There are liens or debts on the home’s title. A lien means that your debt must be paid before you can rightfully possess a home again – even if you’re still living in it. Before you can sell a home, you need to be the rightful owner, and until these debts are paid, you aren’t. Make sure you assess any liens or debts on your home before you complete the transaction.

The buyer found an issue during their final walkthrough. Hopefully, the buyer and their real estate agent communicate to you prior to the closing table about any issues they found, but if not – you could be walking away from the table without a deal. Usually, these issues are not cause for the buyer to back out of the deal entirely, so you may need to make a few adjustments before coming back to the closing table.

For Either

Someone backs out. Buyer or seller – you both have the right to back out of the deal. For buyers, this is usually because they found something truly terrible on the final walkthrough. However, if a seller backs out of a deal at the closing table, they will likely be legally forced to repay some fees like earnest money. You can even be sued by the buyer – so be careful!

There’s a natural disaster. If a huge natural disaster occurs like a tornado or hurricane and the home is no longer in any condition to be sold, both parties will need to go their separate ways. Closing can be postponed until restoration is completed, or it can be canceled altogether.

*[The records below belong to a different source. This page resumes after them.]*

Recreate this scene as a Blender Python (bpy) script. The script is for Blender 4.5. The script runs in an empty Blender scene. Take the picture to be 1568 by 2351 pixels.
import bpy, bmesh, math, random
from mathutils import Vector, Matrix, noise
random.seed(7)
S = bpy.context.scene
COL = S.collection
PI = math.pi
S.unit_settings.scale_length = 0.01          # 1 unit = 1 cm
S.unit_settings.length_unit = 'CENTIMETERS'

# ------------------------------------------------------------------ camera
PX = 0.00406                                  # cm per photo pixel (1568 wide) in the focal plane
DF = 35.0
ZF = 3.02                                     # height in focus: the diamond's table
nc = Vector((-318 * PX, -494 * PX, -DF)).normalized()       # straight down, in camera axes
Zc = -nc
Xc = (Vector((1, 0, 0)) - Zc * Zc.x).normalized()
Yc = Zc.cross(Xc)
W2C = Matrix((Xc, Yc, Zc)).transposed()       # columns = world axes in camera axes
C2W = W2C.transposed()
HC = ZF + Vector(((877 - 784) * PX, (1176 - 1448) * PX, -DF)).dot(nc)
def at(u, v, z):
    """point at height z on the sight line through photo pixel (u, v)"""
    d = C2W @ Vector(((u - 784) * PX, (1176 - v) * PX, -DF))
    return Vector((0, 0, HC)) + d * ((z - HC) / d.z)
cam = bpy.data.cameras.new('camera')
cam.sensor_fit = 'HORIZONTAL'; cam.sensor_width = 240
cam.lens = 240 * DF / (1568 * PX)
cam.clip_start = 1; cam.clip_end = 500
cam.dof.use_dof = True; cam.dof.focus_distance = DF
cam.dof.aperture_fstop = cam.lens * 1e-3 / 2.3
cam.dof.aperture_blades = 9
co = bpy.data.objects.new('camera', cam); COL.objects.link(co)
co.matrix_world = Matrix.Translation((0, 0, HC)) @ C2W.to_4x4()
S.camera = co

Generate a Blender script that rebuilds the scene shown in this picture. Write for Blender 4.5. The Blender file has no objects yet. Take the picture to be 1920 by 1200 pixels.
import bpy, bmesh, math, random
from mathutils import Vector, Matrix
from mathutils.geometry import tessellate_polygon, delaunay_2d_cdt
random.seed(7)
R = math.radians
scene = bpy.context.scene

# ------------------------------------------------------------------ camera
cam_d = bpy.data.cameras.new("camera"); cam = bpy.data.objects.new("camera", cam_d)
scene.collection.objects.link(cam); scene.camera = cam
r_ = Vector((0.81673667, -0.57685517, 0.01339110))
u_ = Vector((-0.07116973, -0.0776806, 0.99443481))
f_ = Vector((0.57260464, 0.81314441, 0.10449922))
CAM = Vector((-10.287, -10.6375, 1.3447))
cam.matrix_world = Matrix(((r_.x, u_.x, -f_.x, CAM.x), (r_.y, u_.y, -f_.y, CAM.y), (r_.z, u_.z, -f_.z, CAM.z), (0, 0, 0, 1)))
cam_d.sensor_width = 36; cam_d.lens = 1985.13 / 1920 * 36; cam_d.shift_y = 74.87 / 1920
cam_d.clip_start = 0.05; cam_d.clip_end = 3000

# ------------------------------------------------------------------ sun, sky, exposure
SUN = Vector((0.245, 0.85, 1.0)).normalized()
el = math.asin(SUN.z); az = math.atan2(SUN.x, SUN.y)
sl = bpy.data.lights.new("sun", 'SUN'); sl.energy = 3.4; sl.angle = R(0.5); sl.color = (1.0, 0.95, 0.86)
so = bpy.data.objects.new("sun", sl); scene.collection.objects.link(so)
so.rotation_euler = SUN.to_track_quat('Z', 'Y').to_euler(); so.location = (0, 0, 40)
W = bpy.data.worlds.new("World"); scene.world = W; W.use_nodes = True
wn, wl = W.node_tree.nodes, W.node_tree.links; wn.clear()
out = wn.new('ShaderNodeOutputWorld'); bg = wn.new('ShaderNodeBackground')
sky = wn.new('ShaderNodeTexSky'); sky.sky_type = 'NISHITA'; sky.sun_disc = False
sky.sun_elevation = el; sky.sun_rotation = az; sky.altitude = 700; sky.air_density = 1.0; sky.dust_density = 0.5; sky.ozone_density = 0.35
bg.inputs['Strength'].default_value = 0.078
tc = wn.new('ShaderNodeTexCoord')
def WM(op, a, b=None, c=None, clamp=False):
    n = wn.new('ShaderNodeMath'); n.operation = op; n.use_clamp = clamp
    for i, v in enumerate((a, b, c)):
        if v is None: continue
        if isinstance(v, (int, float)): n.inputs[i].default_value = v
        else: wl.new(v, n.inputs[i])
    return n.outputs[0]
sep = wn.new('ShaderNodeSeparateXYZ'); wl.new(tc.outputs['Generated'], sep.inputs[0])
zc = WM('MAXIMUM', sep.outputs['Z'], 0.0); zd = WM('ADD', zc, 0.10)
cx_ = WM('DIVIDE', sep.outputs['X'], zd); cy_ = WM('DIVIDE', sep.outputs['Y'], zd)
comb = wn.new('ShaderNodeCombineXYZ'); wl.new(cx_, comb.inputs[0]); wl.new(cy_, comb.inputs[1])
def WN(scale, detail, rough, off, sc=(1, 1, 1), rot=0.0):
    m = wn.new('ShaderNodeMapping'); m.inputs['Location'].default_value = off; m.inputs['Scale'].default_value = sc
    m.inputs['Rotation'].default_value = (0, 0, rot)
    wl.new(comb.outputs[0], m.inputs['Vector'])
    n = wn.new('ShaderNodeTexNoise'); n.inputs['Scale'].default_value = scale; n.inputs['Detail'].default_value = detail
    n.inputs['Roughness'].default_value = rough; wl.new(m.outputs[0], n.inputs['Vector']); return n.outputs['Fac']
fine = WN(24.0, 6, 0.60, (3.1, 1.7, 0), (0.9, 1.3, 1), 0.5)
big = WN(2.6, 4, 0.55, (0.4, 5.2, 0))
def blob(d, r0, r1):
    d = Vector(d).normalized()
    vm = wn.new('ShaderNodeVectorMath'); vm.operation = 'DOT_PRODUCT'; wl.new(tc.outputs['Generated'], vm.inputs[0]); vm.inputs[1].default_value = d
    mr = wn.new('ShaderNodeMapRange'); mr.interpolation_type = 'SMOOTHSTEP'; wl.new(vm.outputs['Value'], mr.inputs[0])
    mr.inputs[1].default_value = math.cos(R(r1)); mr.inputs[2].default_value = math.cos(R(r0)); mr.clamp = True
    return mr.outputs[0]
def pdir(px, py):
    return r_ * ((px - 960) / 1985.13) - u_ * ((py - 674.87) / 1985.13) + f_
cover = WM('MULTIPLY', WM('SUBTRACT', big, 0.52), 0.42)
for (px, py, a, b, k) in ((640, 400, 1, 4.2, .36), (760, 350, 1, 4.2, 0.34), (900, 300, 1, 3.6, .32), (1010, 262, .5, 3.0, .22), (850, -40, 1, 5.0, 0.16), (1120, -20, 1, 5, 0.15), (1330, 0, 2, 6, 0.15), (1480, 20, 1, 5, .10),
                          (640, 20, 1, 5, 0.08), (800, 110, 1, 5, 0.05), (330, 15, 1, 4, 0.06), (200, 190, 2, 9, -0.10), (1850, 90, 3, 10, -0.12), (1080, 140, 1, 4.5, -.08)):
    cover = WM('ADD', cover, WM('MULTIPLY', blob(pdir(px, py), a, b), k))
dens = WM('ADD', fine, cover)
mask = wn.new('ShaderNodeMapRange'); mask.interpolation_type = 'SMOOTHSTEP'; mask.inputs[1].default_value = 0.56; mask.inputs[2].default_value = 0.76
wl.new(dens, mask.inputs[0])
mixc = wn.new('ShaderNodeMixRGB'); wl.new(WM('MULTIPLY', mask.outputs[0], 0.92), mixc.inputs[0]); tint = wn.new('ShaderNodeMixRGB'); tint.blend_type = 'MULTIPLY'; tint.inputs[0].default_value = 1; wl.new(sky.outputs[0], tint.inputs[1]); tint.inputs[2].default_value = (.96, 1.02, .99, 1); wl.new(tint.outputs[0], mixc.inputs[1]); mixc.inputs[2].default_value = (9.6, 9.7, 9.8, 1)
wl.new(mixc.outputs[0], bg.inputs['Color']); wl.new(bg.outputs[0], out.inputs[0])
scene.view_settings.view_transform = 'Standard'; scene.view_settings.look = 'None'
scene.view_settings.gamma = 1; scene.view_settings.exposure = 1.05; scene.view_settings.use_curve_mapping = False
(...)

The buyer or seller dies. If tragedy strikes and one of the parties dies, the deal is usually off. At this point, a newly widowed borrower will need to reapply for a mortgage with a singular income before they can purchase a house. A newly deceased seller’s family may decide that they don’t want to sell the house at all. This is a sensitive time for the family and friends of the deceased party, so display understanding and compassion should this occur.

How Can You Avoid these Issues?

Some of these situations cannot be avoided – a death, a natural disaster, a lost job – but if something can be avoided, make sure it is!

Communication is key to success here. Be sure to be open with your loan officer and real estate agent so you can make sure you have all your ducks in a row.

Do not make any big changes to your life. Don’t switch jobs, don’t buy a new car, and don’t change your marital status. All of these things will need to wait until after closing.

Check all documents before closing day. Request copies of paperwork and documents to review them before you sit down at the closing table. If you are filling any documents out online, read carefully to make sure they are all accurate before signing them.